Invero alcuni si sono chiesti se lo stesso on. Fini sappia quello che egli oggi pensa su tale querelle o se, piuttosto, sul punto egli abbia smesso di pensare, tutto preso nel tentativo di liberarsene, sperando così di relegarla alla storia e, con essa, quegli avi politici i quali, da morti, riescono a fare più ombra alla sua immagine di molti suoi scialbi collaboratori: Benito Mussolini e Giorgio Almirante.

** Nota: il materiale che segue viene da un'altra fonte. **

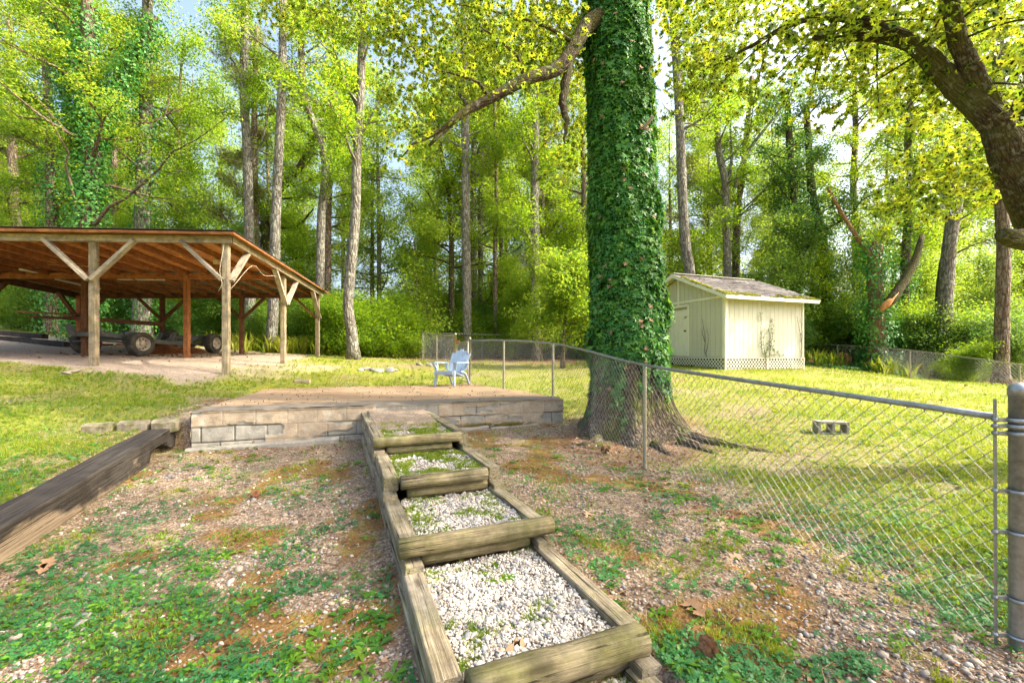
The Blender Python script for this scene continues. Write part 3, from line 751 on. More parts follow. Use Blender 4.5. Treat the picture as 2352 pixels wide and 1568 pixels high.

Da questa considerazione nasce il titolo di questo scritto: i concetti di bene o di male assoluto sono tipici delle religioni, non dei comportamenti degli esseri umani. Paragonare Mussolini al Diavolo vuol dire contrapporlo a Dio, legittimando così la stupidità di chi, viceversa, proprio a Dio lo paragona.
L’on. Fini è un uomo troppo intelligente per non conoscere ciò e troppo colto politicamente per non aver letto i testi i quali distinguono la psicologia individuale da quella delle masse destinatarie dei messaggi mediatico / politici.
Egli quindi, utilizzando certi termini, desiderava determinate reazioni le quali gli consentissero di contrapporre il Fini assoluto ad un partito che, avendo delle idee guida spirituali, ha una coesione talmente elevata da costituire una camicia di forza per un uomo che ha l’ambizione di trovare un posto nella storia d’Italia.
Ancora una volta un fenomeno tutto italiano, nel quale il maggioritario esalta i partiti anziché i singoli candidati e i movimenti perdono le idee per trasformarsi i partiti azienda o in liste di amici del leader di turno.